(Scenes as source code)
__________________________________________________

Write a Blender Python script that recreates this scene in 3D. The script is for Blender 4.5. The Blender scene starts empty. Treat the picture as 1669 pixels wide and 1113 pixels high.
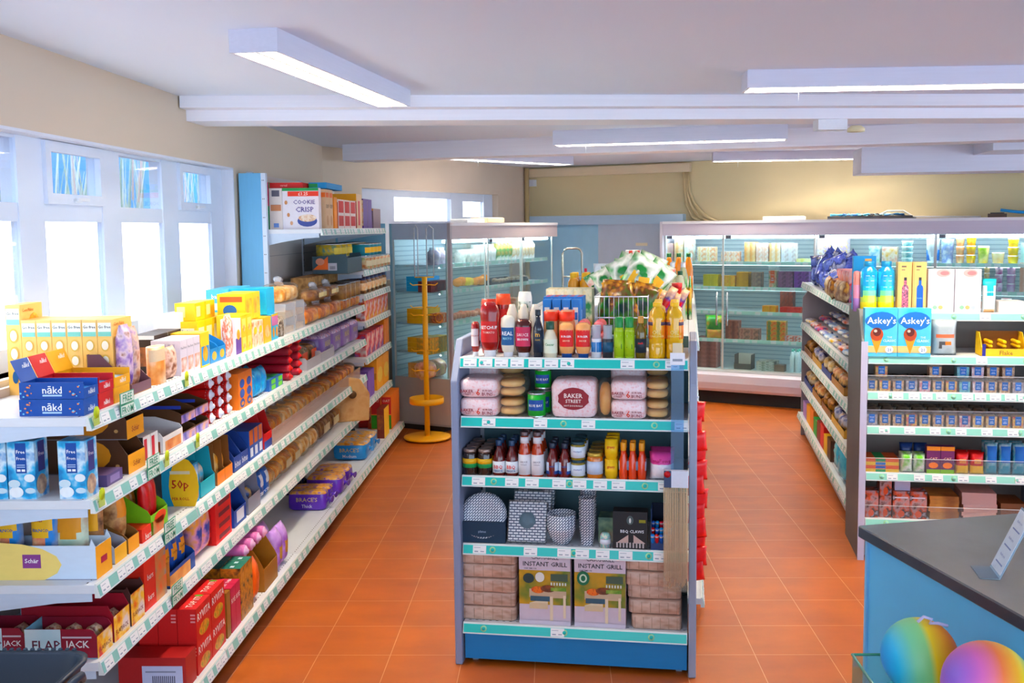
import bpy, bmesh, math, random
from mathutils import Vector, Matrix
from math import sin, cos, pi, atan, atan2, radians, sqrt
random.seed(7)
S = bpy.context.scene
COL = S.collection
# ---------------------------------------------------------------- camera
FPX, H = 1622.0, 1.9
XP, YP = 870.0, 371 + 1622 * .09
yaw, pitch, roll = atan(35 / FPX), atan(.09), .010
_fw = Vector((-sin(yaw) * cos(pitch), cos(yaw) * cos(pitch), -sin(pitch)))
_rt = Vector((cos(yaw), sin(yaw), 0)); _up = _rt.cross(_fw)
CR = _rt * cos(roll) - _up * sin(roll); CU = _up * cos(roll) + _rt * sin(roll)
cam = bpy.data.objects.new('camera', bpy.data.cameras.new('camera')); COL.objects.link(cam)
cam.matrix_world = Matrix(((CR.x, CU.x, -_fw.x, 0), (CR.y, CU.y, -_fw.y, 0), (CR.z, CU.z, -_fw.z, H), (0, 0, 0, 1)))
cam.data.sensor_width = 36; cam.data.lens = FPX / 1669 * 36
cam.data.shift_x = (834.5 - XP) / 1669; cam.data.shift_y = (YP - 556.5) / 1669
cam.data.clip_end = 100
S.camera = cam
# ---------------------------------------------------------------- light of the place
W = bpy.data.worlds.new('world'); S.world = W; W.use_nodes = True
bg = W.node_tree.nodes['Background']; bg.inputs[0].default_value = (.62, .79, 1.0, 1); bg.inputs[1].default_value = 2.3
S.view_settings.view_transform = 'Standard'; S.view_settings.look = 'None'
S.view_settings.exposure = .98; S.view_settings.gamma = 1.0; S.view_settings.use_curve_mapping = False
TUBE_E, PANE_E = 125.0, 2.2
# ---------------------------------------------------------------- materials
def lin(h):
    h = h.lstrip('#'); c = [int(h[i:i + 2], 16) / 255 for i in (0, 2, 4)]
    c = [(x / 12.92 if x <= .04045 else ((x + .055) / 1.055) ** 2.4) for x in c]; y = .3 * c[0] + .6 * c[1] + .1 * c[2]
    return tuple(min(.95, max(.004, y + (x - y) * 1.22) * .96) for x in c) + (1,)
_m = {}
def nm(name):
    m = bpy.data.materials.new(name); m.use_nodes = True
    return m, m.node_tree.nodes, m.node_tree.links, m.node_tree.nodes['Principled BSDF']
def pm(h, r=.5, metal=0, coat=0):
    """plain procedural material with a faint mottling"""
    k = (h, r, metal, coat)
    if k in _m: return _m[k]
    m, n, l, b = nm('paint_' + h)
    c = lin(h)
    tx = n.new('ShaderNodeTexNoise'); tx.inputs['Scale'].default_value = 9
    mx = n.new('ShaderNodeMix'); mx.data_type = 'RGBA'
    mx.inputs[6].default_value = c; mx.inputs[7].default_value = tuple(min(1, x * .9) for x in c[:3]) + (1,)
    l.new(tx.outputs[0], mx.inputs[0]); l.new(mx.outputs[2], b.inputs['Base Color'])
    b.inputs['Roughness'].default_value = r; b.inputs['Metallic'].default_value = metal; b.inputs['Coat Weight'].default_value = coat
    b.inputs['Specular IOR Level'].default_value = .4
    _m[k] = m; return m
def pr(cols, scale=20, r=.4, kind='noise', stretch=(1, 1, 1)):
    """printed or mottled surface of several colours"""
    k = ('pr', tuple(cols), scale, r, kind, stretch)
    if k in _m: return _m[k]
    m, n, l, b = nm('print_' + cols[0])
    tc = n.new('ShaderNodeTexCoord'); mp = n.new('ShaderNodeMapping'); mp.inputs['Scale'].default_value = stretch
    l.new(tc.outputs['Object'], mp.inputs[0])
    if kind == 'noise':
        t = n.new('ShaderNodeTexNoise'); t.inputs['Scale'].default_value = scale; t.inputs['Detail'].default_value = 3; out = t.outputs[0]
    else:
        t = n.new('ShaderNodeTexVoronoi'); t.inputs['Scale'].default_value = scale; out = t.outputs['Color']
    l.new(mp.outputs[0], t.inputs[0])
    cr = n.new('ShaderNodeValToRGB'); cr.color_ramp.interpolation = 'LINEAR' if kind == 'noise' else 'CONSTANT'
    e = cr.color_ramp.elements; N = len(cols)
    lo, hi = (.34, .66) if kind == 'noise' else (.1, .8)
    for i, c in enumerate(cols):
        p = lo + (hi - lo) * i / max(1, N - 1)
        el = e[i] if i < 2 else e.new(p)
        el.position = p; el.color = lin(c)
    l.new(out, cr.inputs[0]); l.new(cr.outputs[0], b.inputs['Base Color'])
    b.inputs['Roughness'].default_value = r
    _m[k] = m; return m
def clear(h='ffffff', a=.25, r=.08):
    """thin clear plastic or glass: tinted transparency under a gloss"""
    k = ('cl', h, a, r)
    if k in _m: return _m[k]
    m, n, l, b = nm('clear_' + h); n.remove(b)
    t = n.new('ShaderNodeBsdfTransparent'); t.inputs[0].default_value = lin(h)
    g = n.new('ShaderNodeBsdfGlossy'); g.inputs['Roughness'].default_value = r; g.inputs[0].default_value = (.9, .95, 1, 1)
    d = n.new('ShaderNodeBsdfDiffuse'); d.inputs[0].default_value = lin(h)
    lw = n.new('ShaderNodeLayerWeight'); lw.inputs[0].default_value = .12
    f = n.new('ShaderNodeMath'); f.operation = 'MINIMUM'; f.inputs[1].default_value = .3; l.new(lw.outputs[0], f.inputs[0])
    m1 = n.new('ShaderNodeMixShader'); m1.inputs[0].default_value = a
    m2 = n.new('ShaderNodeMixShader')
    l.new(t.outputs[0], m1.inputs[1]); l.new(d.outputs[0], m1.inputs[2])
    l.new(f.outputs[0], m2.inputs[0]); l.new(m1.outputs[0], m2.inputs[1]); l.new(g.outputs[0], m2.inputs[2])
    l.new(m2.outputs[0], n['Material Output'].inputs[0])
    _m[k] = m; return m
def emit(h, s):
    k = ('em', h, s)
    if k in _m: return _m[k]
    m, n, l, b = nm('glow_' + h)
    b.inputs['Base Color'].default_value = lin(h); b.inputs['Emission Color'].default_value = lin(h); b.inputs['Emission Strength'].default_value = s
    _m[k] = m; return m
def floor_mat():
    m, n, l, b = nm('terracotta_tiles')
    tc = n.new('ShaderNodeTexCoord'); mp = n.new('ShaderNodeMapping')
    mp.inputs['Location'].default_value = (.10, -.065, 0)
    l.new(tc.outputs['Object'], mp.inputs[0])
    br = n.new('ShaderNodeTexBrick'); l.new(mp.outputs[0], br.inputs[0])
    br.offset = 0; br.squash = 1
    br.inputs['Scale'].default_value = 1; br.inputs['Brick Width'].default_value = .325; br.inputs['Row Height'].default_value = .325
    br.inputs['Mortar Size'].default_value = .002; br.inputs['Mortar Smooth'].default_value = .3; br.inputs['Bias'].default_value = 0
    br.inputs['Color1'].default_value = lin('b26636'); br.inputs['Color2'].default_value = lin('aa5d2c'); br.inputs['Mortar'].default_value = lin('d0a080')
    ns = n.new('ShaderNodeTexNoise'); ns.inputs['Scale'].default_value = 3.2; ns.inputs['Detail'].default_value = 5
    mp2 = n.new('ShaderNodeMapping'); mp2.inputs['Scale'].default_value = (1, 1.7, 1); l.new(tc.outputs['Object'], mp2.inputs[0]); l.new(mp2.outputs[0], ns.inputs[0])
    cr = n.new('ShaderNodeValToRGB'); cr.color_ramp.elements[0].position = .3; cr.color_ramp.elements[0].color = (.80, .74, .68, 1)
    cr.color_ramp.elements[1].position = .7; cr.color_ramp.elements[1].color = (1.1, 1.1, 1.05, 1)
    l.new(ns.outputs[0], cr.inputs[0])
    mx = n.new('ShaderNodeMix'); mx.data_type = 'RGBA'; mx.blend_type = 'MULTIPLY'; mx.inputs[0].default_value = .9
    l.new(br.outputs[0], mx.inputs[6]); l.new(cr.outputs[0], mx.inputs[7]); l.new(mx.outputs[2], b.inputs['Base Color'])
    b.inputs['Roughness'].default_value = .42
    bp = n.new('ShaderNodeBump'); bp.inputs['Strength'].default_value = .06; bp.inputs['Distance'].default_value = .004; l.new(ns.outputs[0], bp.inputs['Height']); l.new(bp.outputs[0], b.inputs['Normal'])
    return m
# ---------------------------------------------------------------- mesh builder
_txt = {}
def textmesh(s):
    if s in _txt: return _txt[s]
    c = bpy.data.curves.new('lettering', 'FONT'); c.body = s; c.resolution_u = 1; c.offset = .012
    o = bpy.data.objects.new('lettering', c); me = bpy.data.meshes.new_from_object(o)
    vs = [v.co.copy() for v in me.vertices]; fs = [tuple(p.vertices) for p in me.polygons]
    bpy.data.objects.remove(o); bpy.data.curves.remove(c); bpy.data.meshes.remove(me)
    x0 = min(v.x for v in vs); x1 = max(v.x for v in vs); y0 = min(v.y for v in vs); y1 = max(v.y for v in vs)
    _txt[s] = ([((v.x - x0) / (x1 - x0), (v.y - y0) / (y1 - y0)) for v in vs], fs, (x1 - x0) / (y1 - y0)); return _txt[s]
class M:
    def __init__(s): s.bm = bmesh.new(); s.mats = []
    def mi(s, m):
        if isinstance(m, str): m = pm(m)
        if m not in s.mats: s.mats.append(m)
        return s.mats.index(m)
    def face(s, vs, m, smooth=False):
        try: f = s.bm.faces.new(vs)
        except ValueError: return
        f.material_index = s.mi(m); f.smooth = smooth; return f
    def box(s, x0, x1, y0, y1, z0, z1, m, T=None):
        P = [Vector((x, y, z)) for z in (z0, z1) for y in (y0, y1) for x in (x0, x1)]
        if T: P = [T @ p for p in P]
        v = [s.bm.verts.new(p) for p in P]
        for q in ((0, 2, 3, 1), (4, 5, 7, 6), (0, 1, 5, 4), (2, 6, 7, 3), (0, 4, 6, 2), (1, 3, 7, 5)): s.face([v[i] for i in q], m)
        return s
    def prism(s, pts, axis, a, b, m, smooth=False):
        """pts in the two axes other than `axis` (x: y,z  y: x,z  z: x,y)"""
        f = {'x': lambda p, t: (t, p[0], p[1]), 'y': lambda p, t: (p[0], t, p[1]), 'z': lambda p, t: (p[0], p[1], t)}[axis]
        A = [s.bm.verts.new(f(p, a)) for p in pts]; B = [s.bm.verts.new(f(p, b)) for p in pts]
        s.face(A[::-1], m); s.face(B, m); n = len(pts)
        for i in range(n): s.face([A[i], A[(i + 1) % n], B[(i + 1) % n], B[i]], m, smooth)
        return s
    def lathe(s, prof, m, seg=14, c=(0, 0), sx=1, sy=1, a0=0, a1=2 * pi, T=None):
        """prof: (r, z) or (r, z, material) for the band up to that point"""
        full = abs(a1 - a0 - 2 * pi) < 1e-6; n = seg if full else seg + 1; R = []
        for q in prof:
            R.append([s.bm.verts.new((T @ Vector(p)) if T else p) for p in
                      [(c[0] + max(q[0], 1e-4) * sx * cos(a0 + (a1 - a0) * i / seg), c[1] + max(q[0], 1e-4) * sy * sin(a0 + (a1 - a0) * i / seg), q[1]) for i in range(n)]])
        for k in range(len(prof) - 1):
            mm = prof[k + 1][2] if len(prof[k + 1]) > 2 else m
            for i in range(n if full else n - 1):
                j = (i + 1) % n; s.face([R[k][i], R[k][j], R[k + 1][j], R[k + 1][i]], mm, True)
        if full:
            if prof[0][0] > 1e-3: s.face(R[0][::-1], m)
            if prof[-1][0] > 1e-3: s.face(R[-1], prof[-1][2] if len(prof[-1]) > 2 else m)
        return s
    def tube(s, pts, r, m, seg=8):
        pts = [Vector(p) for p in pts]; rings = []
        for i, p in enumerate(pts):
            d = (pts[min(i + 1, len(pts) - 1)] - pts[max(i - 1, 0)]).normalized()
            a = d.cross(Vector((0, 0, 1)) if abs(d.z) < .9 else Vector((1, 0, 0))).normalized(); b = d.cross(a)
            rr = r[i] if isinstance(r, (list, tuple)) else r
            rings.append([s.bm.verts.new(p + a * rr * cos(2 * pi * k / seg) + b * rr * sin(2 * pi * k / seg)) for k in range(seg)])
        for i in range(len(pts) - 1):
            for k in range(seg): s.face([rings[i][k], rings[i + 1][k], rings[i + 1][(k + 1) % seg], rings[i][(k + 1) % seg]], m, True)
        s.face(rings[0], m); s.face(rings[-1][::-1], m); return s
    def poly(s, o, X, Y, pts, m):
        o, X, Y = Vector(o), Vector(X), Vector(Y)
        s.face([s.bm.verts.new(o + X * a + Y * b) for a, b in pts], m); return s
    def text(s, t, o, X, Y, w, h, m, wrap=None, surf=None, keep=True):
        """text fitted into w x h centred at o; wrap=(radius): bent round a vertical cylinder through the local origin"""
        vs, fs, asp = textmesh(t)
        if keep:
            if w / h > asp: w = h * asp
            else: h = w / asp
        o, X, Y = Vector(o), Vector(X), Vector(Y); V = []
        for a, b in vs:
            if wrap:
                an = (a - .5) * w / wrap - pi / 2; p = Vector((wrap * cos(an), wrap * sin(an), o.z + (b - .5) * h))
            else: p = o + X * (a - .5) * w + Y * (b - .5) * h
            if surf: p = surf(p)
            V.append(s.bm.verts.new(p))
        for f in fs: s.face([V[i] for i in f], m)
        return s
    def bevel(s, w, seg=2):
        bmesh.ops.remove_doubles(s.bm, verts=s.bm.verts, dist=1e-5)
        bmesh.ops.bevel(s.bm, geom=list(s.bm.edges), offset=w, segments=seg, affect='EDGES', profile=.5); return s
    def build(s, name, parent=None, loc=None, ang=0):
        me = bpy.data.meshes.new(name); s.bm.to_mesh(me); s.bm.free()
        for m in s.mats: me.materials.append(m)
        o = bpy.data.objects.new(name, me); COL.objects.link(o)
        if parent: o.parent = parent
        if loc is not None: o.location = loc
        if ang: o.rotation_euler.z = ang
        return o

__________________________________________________

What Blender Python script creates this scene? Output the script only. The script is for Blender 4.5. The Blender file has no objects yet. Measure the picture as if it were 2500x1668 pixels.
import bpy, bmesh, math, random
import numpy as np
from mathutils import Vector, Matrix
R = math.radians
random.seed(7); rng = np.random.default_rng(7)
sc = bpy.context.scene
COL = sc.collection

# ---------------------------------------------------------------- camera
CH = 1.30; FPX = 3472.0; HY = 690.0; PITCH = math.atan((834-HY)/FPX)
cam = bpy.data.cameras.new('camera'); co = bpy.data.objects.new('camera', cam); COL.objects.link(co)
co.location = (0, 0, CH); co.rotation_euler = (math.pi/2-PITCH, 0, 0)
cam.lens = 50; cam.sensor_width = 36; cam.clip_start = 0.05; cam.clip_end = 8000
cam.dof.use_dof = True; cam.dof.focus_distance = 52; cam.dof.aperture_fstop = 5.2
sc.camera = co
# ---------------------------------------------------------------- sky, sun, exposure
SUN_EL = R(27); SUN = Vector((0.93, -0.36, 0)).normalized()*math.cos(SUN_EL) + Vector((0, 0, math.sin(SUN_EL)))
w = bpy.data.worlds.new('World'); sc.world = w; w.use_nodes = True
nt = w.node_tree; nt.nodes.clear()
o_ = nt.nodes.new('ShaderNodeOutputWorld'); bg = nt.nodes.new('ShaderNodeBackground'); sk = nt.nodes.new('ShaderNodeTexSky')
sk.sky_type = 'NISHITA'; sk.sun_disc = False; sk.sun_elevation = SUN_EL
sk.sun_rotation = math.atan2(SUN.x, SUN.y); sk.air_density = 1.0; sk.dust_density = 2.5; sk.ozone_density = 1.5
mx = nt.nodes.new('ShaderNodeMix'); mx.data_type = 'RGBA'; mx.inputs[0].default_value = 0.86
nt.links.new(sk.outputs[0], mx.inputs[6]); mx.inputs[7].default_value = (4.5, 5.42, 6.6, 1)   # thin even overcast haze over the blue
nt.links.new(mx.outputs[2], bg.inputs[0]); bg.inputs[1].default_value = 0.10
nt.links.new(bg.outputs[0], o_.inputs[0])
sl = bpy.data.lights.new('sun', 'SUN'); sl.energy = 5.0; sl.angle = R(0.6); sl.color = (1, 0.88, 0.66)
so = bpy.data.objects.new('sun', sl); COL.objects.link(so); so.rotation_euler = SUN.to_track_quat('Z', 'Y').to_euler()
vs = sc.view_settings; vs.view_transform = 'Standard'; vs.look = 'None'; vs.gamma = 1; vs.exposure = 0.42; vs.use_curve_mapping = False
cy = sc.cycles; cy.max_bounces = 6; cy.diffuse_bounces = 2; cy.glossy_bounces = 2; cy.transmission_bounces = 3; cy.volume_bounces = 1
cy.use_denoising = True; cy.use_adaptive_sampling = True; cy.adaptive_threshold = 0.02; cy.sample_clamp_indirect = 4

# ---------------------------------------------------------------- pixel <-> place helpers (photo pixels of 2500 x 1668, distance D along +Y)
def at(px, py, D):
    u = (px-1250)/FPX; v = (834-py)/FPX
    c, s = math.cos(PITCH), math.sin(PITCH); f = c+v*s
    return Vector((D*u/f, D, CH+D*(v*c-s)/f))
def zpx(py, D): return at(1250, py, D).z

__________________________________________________

_Set problem:_ Respond with the number of lines containing "that" and no additional words.

_Correct result:_ 2